Mentre sullo sfondo si succedono eventi epocali come la morte di Togliatti o l’assassinio di Feltrinelli, la cifra autobiografica disegna una società prima spaesata, poi, in parte, illusa. Questo avviene tra gli anni Sessanta e Settanta, periodo in cui comincia a consumarsi “lo strappo” e a presentarsi “la mescidazione culturale ibrida di ottimismi e false prospettive.”

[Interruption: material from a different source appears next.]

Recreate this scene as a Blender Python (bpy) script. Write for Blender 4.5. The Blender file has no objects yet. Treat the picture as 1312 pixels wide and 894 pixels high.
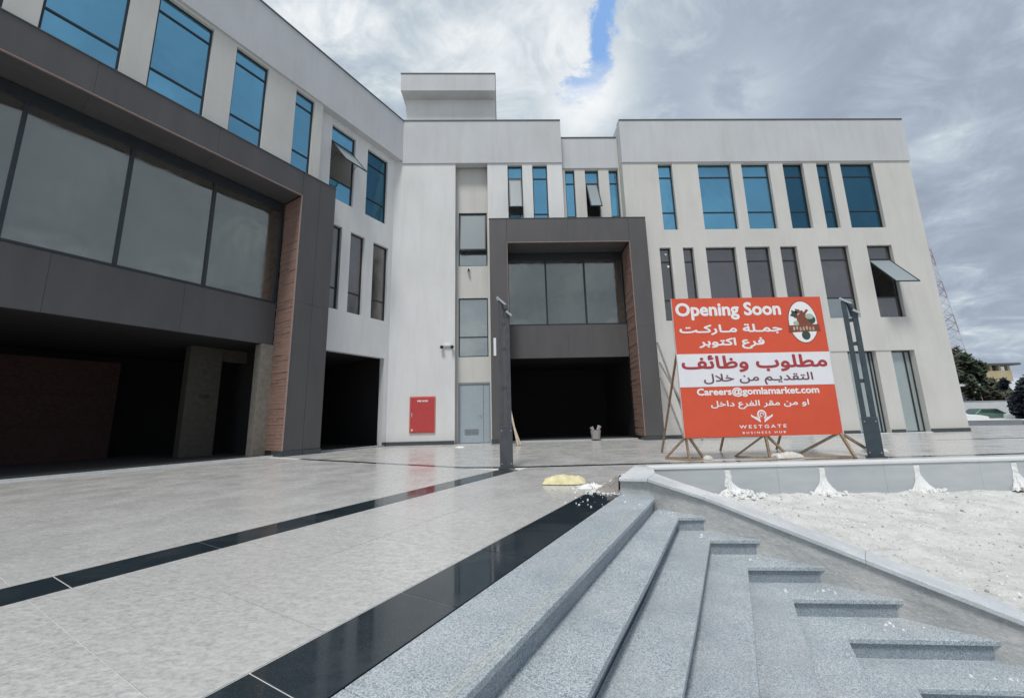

Un libro scritto con una prosa pulita, a tratti poetica, sempre molto consapevole. Un libro utile, anche, perché il lettore riflette e si interroga: Dov’è finito il senso di appartenenza di classe? Perché i lavoratori stanno abbandonando lentamente l’idea di competere con chi detiene le redini e i mezzi di produzione? Cosa significa, oggi, schierarsi? Quanto si sta indebolendo la parola “ribellione”? Alberto Rollo – conosciuto per il suo lavoro di direttore letterario presso Giangiacomo Feltrinelli Editore, da oggi (notizia freschissima, che ho appena appreso) presso Baldini & Castoldi – non lancia giudizi, ma cerca di riportare con precisione lo stato delle cose.

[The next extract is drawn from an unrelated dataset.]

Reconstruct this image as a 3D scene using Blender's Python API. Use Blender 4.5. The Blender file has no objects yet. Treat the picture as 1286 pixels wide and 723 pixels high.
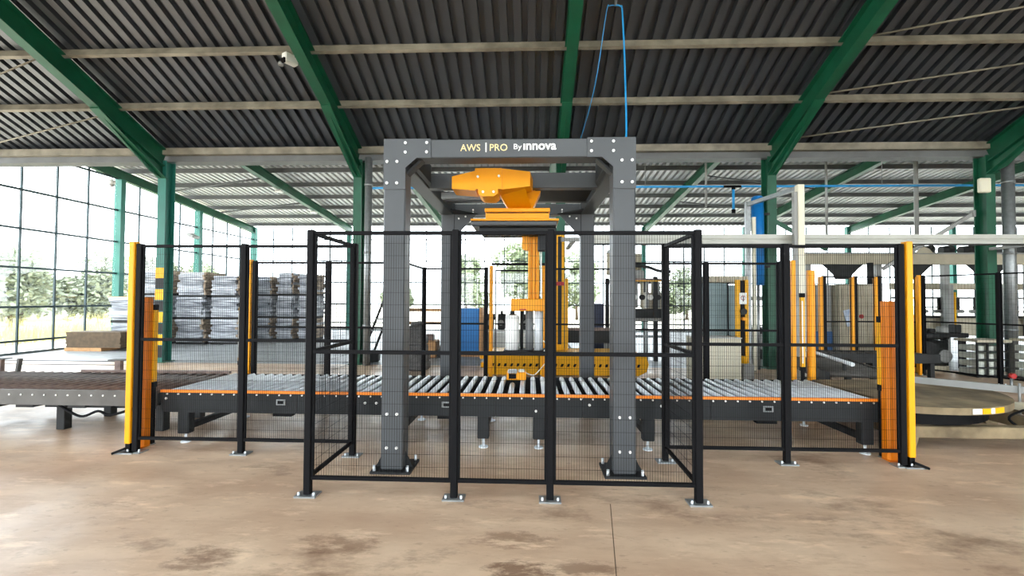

Concludo con una chicca che gli appassionati del più grande scrittore colombiano, il Nobel di Aracataca, sicuramente avranno notato con piacere. Non mi riferisco tanto alla citazione di Macondo, “l’eccellente intuizione di marketing” raccontata nelle pagine 310-311, ma piuttosto all’incipit in cui il padre del protagonista accompagna il figlio in una piazza a vedere un gruppo che si esibisce con fisarmonica e canti. Non compare Melquìades, non compaiono zingari (che pure vengono citati, quasi a creare un trait d’union sottilissimo) ma la scena viene cristallizzata con la stessa potenza epica ottenuta da Gabriel García Márquez quando il piccolo Aureliano Buendìa ricordò quella volta in cui il padre lo aveva condotto a vedere il ghiaccio.